ST. JOSEPH — The Berrien County Board of Commissioners is asking Michigan’s governor to consider declaring the 3,288 miles of the state’s shoreline a disaster area, due to high water and erosion, and to seek federal aid to assist paying for damages.

Administrator Bill Wolf on Nov. 21 showed photographs of Dune Lane and Oak Lane in Lincoln Township, which have been closed because the bluff has been eaten away, threatening the roadway.

“One bad storm and the road could fail,” Road Department Director Jason Latham said. “We are at the mercy of Mother Nature.”

Similar emergencies are occurring throughout Southwest Michigan and the entire Great Lakes region, as water levels reach record heights and strong winds push waves into the shore.

It’s not just the roads, but underground sewer and water lines and even electrical cables that are in danger, Wolf said.

Along Dune Lane, part of a septic system has been exposed. Fortunately, the house to which it is attached is unoccupied. But a note from Nicki Britten, health officer of the County Health Department, pointed out that if the toilet were flushed, it would empty into the lake.

Wolf showed a map indicating that 50 percent of Berrien County’s shoreline is at high risk for erosion, and critical dunes are threatened.

The resolution, which passed unanimously, asks that the governor and Michigan Legislature “give favorable consideration to the declaration of the shoreline in the State of Michigan as a disaster area, and seek assistance from Congress and the President of the United States for this devastating situation, which has an impact statewide.”

The resolution states that the high water and waves are affecting property owners, businesses and the tourism industry, along with the tax base.

Commissioner Ezra Scott, who first brought up the subject of a disaster resolution last week and drafted the resolution, said when he graduated from high school in 1974, lakefront property in New Buffalo and the adjacent township went for $500 a foot. Now it’s worth $15,000 a foot, but 75 percent of it is underwater, he said, washing away property taxes.

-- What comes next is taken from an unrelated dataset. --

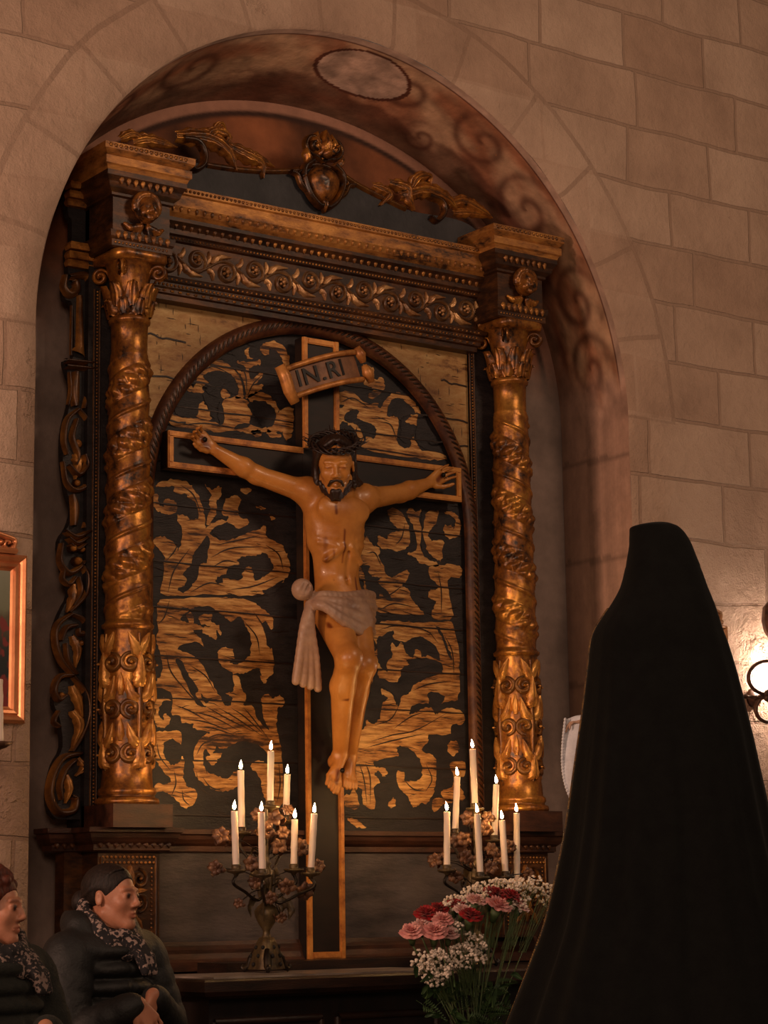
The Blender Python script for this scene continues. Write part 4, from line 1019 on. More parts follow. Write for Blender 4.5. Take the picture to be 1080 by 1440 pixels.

During the Nov. 14 County Commission meeting Scott called for a national disaster declaration  that would provide relief funds through the Federal Emergency Management Agency to be issued for the shoreline of Michigan and other Great Lakes states that are being pounded by record-high water levels and punishing waves.

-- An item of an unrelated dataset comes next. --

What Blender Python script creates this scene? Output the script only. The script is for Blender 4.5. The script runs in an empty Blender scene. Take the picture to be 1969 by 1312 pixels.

Earlier in that week, Scott spoke on the Michael Patrick Shiels’ radio program with U.S. Rep. Fred Upton about the crisis.

Recent storms eroded at least 15 feet of bluff in New Buffalo, Scott said, where homes and the city’s water plant are at risk. Similar effects are being felt in St. Joseph and all along the lakeshore.

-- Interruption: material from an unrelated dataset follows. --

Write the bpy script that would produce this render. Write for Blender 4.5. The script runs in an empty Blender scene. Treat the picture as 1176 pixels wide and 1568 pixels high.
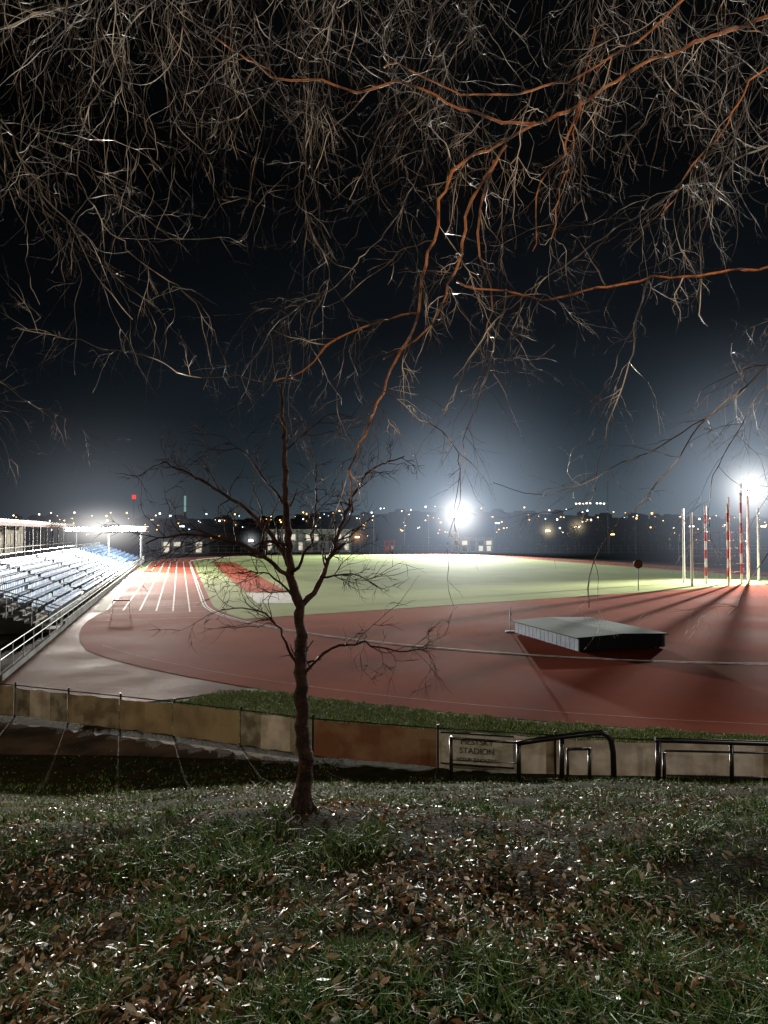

Scott said he spoke with a Minnesota couple whose cabin along Lake Superior is in danger of falling into the water.

“This isn’t just a New Buffalo problem, it’s a Great Lakes problem,” he said.

During the interview, Upton said that the storms in November produced 25-foot waves, causing “catastrophic damage.” In his time living along the lake, he said he had never seen waves above 15 feet before this.

While the U.S. Army Corps of Engineers forecast that lake levels would start to drop starting in August, they actually have gone up, Upton said. This summer Lake Michigan was near its record levels seen in 1986.

Experts speculate that the reason for the high water is a combination of increased precipitation and decreased evaporation during the winter, due to extreme cold temperatures and less open water.

Because of the high lake levels, there is no beach to buffer the waves hitting the bluffs, Scott said. He suggested that ships could be brought in to replenish the lost sand. He also said that lake levels could be lowered by adjusting the amount of water being channeled through the lake locks, although he said officials seem to be more concerned with the environmental impact than protecting property owners.

The request for a disaster declaration usually starts at the county level and then requires approval at the state and federal level, Upton spokesman Josh Paciorek said.

Upton said he would bring up the recommendation for a disaster declaration to his colleagues on the Great Lakes Caucus. He said he and other legislators have asked government agencies to speed up the permit process for shoreline protections.

Scott told his fellow commissioners that the Stafford Act provides financial and physical assistance through a presidential disaster declaration, but most people don’t read past the provision that calls for a 25 percent match of local funding.

The act, Scott pointed out, allows a disaster declaration for “storms, high water and wind-driven water,” the kind of conditions being experienced here. Aid can be provided to individuals and to save public infrastructure, he said.

Lakefront residents in Southwest Michigan are scrambling to put up metal and stone barriers to protect their property against erosion. Putting up a rock wall can cost as much as $50,000. St. Joseph residents have been given permission to put up temporary barriers on city property, but some have balked at the conditions required, such as the provision requiring removal unless a permanent solution is in place.

Scott is visiting Washington, D.C., with members of the New Buffalo Shoreline Alliance in early December.